What does any of this have to do with cleantech? A lot, in fact. First, it illustrates the fears many have had about the susceptibility of our power grid to cyber attacks. The Department of Energy has been increasingly aware of these dangers, recently awarding $30M to improve cyber security.
Second, and less obviously, it is another selling point for microgrids. Microgrids are localized mini-grids that have their own generation sources (often solar), can be paired with storage, and are connected to the larger (or “macro”) grid. Picture, for example, a mall with rooftop solar panels providing power to the retail shops when it’s needed, selling excess power back onto the grid when it’s not needed, and buying power from the grid if necessary to supplement the mall’s energy usage.
While touting the advantages of the microgrid is worthy of a blog post unto itself, let me briefly point out a few benefits here. Microgrids can dramatically reduce operating costs by cutting energy purchases from the grid to negligible levels. And – if the microgrid is equipped with “smart” interconnection equipment like inverters that can sell energy onto the grid when the price is high and use batteries to store it when the price is low – it can even generate income. Of course, it requires up-front capital to finance purchases of solar panels and the like, but payback periods can be as short as one year.
Other benefits include a reduced carbon footprint (assuming the generation source is renewable), diversification of energy sources, and improved power quality. But, in light of a world vulnerable to cyber attacks that wreck havoc on the grid, perhaps the most important benefit is improved security and reliability that comes from a microgrid’s ability to operate autonomously from the larger “macro” grid. If the larger grid is shut down by a cyber attack, a microgrid can continue operating undisrupted. And a cyber-terrorist’s ability to paralyze an entire economy via an attack on the grid is at least slightly reduced when that attack fails to reach those operating on their own autonomous grids.

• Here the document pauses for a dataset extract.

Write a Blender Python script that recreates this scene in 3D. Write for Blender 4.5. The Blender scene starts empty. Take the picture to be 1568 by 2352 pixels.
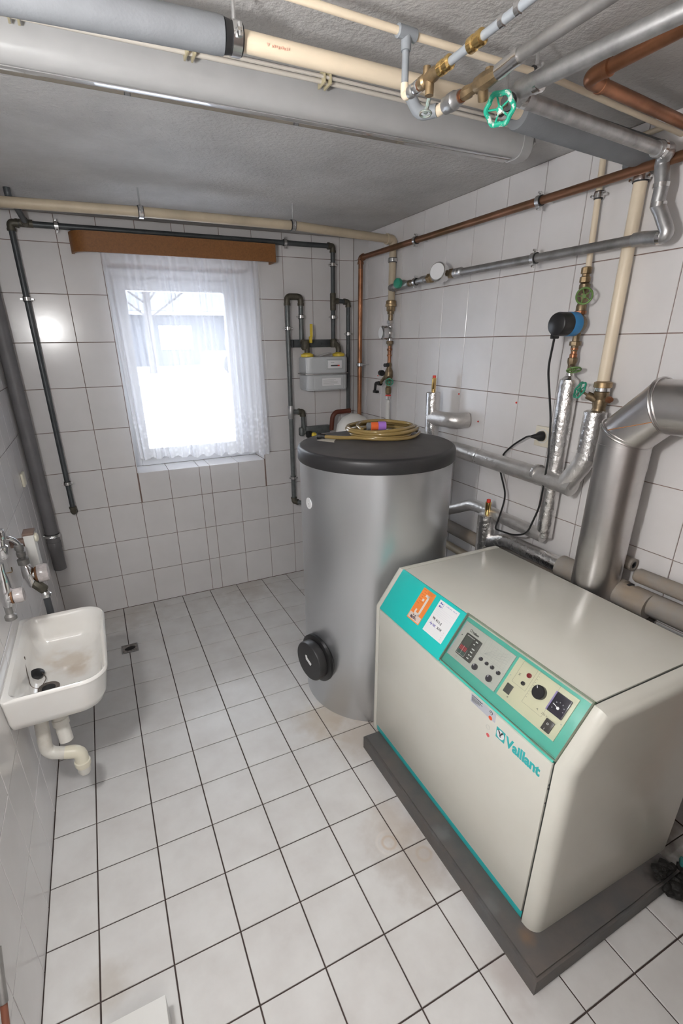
import bpy, bmesh, math, random
from mathutils import Vector as V, Matrix
random.seed(7)
S = bpy.context.scene
C = bpy.context.collection
PI = math.pi

# ------------------------------------------------------------------ camera
W, D, H = 2.142, 3.45, 2.34            # room width, depth to the front wall, height
cam = bpy.data.objects.new('camera', bpy.data.cameras.new('camera')); C.objects.link(cam)
yaw, pitch, roll = 0.4387, -0.3824, -0.0121
fw = V((math.sin(yaw)*math.cos(pitch), math.cos(yaw)*math.cos(pitch), math.sin(pitch)))
r0 = V((math.cos(yaw), -math.sin(yaw), 0)); u0 = r0.cross(fw)
rt = r0*math.cos(roll)+u0*math.sin(roll); up = -r0*math.sin(roll)+u0*math.cos(roll)
M = Matrix((rt, up, -fw)).transposed().to_4x4(); M.translation = (0.4202, -3.2762, 1.7027)
cam.matrix_world = M
cd = cam.data
cd.sensor_fit = 'VERTICAL'; cd.sensor_height = 36.0
cd.lens = 1107.59*36/2352; cd.shift_x = 0.0091; cd.shift_y = 0.02367
cd.clip_start = 0.01; cd.clip_end = 300
S.camera = cam

# ------------------------------------------------------------------ world, lights, exposure
S.view_settings.view_transform = 'Standard'; S.view_settings.look = 'None'
S.view_settings.gamma = 1.0; S.view_settings.use_curve_mapping = False
S.view_settings.exposure = 0.80
wd = bpy.data.worlds.new('overcast_sky'); S.world = wd; wd.use_nodes = True
bg = wd.node_tree.nodes['Background']
bg.inputs['Color'].default_value = (0.86, 0.93, 1.0, 1); bg.inputs['Strength'].default_value = 10.0
def area(name, loc, rot, sx, sy, power, col=(1, 1, 1), portal=False):
    l = bpy.data.lights.new(name, 'AREA'); l.shape = 'RECTANGLE'; l.size = sx; l.size_y = sy
    l.energy = power; l.color = col
    if portal: l.cycles.is_portal = True
    o = bpy.data.objects.new(name, l); C.objects.link(o); o.location = loc; o.rotation_euler = rot
    return o
area('window_portal', (1.0, 0.27, 1.52), (math.radians(-90), 0, 0), 0.86, 1.2, 1, portal=True)
# added fill: area light in the unseen hallway, shining in through the doorway
area('hall_fill_light', (0.45, -4.35, 2.28), (0, 0, 0), 0.5, 1.2, 9, (1, 0.97, 0.94))
# bare bulb high on the left wall beside the camera, outside the frame (it mirrors in the tiles left of the window)
fl = bpy.data.lights.new('wall_bulb', 'POINT'); fl.energy = 27; fl.shadow_soft_size = 0.06; fl.color = (1, 0.995, 0.985)
flo = bpy.data.objects.new('wall_bulb', fl); C.objects.link(flo); flo.location = (0.117, -2.78, 1.845)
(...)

Indeed, prominent thinkers in other fields have emphasized the security benefits of moving away from a centralized distribution system to an increasingly de-centralized and autonomous one. One excellent example of this push is Nassim Nicholas Taleb’s famous book The Black Swan: The Impact of the Highly Improbable. Taleb believes that unforeseen and highly improbable events are more difficult to predict than we commonly believe. So instead of just trying to predict and prevent them, we need to consider how to minimize the negative impact of such events when they occur. One way to minimize their impact is to build redundancies into a system. A microgrid that can operate autonomously from the larger grid is one way of building a more redundant and robust system. This is why the United States Department of Defense is a major proponent of microgrids, developing microgrids for military bases and improving its security of energy supplies and sources.